= TASK REQUIREMENTS =
Beginning with the first line of the data below, reproduce every line unchanged, ending with the line that holds "weeds('clover_patches', 'clover scattered".
--------------------
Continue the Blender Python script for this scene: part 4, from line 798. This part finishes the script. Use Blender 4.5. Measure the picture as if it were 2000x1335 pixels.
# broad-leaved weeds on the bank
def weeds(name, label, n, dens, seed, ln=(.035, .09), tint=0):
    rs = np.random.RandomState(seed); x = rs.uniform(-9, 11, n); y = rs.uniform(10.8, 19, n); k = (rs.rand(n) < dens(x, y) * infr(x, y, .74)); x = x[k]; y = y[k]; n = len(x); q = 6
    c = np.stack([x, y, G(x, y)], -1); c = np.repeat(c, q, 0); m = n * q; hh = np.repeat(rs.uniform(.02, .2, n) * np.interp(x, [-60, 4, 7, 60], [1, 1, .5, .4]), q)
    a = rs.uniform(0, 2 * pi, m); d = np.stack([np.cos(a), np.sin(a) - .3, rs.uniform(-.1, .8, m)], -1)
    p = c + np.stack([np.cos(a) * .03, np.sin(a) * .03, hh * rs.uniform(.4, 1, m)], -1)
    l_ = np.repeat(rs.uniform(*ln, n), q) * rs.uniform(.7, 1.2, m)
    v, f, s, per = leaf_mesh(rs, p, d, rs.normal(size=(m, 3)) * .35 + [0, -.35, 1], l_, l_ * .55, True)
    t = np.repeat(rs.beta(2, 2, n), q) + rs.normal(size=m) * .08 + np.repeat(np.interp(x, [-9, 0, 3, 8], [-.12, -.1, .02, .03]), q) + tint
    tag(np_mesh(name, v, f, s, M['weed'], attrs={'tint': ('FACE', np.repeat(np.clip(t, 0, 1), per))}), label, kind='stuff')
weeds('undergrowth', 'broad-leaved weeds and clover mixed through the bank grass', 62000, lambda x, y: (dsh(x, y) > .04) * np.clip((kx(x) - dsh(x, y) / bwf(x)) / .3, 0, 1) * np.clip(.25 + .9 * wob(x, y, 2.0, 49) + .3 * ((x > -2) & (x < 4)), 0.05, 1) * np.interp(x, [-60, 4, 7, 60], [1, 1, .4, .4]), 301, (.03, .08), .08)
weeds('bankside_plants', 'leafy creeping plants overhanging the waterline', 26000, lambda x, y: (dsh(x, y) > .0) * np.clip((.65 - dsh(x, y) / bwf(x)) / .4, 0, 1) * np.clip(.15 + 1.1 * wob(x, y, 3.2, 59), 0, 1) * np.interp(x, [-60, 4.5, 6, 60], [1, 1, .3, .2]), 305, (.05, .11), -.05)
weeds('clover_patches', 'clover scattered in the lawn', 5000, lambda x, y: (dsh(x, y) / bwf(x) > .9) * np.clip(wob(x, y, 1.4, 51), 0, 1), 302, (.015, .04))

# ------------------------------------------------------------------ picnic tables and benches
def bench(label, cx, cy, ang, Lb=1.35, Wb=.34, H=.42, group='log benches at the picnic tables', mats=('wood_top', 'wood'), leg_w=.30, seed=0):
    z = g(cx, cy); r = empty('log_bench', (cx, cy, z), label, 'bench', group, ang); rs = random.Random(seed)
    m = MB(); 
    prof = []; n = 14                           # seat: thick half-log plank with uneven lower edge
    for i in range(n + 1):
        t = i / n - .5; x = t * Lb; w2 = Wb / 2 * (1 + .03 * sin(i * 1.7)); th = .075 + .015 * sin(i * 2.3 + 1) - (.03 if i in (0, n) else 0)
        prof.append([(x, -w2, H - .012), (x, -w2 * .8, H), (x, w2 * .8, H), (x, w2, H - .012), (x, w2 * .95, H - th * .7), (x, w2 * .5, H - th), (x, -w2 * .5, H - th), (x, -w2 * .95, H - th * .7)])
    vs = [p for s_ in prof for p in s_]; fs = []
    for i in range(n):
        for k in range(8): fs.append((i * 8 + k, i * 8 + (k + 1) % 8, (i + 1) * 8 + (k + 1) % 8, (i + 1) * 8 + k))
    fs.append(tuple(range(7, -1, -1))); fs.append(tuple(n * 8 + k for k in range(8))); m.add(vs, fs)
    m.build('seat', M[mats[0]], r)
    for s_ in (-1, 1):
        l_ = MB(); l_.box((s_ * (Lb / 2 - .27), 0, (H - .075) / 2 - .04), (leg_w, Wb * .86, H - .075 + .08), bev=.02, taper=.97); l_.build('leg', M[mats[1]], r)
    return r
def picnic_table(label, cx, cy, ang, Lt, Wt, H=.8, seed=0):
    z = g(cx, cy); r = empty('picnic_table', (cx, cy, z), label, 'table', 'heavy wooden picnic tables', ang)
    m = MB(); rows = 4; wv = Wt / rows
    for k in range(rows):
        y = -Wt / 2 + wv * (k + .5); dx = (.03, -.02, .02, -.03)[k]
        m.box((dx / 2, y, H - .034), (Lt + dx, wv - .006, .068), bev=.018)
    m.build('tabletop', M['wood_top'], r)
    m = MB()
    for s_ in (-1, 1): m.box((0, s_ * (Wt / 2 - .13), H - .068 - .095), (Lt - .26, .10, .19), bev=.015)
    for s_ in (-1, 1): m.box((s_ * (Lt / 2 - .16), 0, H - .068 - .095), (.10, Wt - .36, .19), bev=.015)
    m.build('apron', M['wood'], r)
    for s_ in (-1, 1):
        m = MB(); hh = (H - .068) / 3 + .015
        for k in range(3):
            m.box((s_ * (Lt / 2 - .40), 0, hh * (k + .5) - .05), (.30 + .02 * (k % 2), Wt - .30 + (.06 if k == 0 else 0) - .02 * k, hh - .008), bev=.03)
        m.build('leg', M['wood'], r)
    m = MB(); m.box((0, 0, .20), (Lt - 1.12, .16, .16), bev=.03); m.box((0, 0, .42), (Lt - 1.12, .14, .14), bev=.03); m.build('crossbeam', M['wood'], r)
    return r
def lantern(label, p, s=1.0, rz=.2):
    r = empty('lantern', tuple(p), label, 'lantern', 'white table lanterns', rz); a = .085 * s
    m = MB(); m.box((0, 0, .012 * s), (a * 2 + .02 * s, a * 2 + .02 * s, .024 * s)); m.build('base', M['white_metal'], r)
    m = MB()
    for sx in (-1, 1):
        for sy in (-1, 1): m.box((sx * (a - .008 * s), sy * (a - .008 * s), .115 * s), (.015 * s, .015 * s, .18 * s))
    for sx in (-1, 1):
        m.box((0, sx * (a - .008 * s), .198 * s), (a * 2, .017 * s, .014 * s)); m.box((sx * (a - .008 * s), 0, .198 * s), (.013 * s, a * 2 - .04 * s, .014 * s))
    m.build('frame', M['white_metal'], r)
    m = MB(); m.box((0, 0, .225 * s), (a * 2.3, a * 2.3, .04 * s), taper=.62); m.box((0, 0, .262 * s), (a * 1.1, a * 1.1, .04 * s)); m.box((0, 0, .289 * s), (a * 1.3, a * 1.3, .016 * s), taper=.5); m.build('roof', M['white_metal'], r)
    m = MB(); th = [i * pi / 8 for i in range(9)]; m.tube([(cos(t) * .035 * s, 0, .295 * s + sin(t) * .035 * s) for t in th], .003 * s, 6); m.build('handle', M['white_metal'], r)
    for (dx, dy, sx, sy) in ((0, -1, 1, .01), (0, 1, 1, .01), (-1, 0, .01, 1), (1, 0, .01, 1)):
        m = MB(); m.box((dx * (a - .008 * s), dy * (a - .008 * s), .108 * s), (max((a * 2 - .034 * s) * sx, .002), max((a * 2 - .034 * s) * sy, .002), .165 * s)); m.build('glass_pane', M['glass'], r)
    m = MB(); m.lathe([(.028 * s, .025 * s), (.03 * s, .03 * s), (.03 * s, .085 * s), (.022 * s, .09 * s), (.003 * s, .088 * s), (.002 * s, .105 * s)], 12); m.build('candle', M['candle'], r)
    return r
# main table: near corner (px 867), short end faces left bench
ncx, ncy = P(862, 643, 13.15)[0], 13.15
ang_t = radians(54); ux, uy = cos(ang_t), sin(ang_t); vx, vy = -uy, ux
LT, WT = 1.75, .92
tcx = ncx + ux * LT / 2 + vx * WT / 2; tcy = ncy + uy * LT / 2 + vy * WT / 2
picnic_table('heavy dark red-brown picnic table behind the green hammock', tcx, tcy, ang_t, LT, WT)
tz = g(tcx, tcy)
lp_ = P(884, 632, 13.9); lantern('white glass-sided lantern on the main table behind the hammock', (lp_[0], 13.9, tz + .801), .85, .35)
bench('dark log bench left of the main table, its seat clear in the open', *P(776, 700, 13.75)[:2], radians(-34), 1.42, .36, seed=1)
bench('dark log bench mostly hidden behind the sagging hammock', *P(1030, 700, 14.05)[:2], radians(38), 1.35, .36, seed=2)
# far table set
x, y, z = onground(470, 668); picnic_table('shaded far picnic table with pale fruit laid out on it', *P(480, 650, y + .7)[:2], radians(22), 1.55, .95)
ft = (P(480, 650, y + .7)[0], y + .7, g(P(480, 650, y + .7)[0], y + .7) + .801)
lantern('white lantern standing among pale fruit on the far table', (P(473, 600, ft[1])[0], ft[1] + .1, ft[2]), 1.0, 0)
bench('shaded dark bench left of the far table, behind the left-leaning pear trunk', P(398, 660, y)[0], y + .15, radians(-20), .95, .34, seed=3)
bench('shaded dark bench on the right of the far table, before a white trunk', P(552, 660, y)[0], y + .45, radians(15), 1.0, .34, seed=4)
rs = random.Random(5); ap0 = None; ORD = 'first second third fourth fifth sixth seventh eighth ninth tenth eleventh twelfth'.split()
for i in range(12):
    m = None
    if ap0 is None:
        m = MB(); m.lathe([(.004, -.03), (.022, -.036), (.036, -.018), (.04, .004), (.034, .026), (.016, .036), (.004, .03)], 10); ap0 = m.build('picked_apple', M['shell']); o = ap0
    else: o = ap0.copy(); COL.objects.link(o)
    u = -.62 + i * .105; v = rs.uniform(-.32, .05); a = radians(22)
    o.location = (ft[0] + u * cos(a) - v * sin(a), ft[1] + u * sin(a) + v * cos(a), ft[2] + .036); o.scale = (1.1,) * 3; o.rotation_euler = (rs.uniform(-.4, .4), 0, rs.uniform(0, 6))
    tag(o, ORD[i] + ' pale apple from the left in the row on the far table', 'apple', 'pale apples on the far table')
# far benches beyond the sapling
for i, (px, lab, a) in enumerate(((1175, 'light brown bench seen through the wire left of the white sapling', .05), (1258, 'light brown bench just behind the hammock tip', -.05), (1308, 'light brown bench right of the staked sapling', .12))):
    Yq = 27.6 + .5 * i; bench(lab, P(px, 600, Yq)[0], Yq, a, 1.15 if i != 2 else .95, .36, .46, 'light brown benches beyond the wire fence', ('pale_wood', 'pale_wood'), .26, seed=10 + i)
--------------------
= SOLUTION FOR THIS TASK =
Continue the Blender Python script for this scene: part 4, from line 798. This part finishes the script. Use Blender 4.5. Measure the picture as if it were 2000x1335 pixels.
# broad-leaved weeds on the bank
def weeds(name, label, n, dens, seed, ln=(.035, .09), tint=0):
    rs = np.random.RandomState(seed); x = rs.uniform(-9, 11, n); y = rs.uniform(10.8, 19, n); k = (rs.rand(n) < dens(x, y) * infr(x, y, .74)); x = x[k]; y = y[k]; n = len(x); q = 6
    c = np.stack([x, y, G(x, y)], -1); c = np.repeat(c, q, 0); m = n * q; hh = np.repeat(rs.uniform(.02, .2, n) * np.interp(x, [-60, 4, 7, 60], [1, 1, .5, .4]), q)
    a = rs.uniform(0, 2 * pi, m); d = np.stack([np.cos(a), np.sin(a) - .3, rs.uniform(-.1, .8, m)], -1)
    p = c + np.stack([np.cos(a) * .03, np.sin(a) * .03, hh * rs.uniform(.4, 1, m)], -1)
    l_ = np.repeat(rs.uniform(*ln, n), q) * rs.uniform(.7, 1.2, m)
    v, f, s, per = leaf_mesh(rs, p, d, rs.normal(size=(m, 3)) * .35 + [0, -.35, 1], l_, l_ * .55, True)
    t = np.repeat(rs.beta(2, 2, n), q) + rs.normal(size=m) * .08 + np.repeat(np.interp(x, [-9, 0, 3, 8], [-.12, -.1, .02, .03]), q) + tint
    tag(np_mesh(name, v, f, s, M['weed'], attrs={'tint': ('FACE', np.repeat(np.clip(t, 0, 1), per))}), label, kind='stuff')
weeds('undergrowth', 'broad-leaved weeds and clover mixed through the bank grass', 62000, lambda x, y: (dsh(x, y) > .04) * np.clip((kx(x) - dsh(x, y) / bwf(x)) / .3, 0, 1) * np.clip(.25 + .9 * wob(x, y, 2.0, 49) + .3 * ((x > -2) & (x < 4)), 0.05, 1) * np.interp(x, [-60, 4, 7, 60], [1, 1, .4, .4]), 301, (.03, .08), .08)
weeds('bankside_plants', 'leafy creeping plants overhanging the waterline', 26000, lambda x, y: (dsh(x, y) > .0) * np.clip((.65 - dsh(x, y) / bwf(x)) / .4, 0, 1) * np.clip(.15 + 1.1 * wob(x, y, 3.2, 59), 0, 1) * np.interp(x, [-60, 4.5, 6, 60], [1, 1, .3, .2]), 305, (.05, .11), -.05)
weeds('clover_patches', 'clover scattered in the lawn', 5000, lambda x, y: (dsh(x, y) / bwf(x) > .9) * np.clip(wob(x, y, 1.4, 51), 0, 1), 302, (.015, .04))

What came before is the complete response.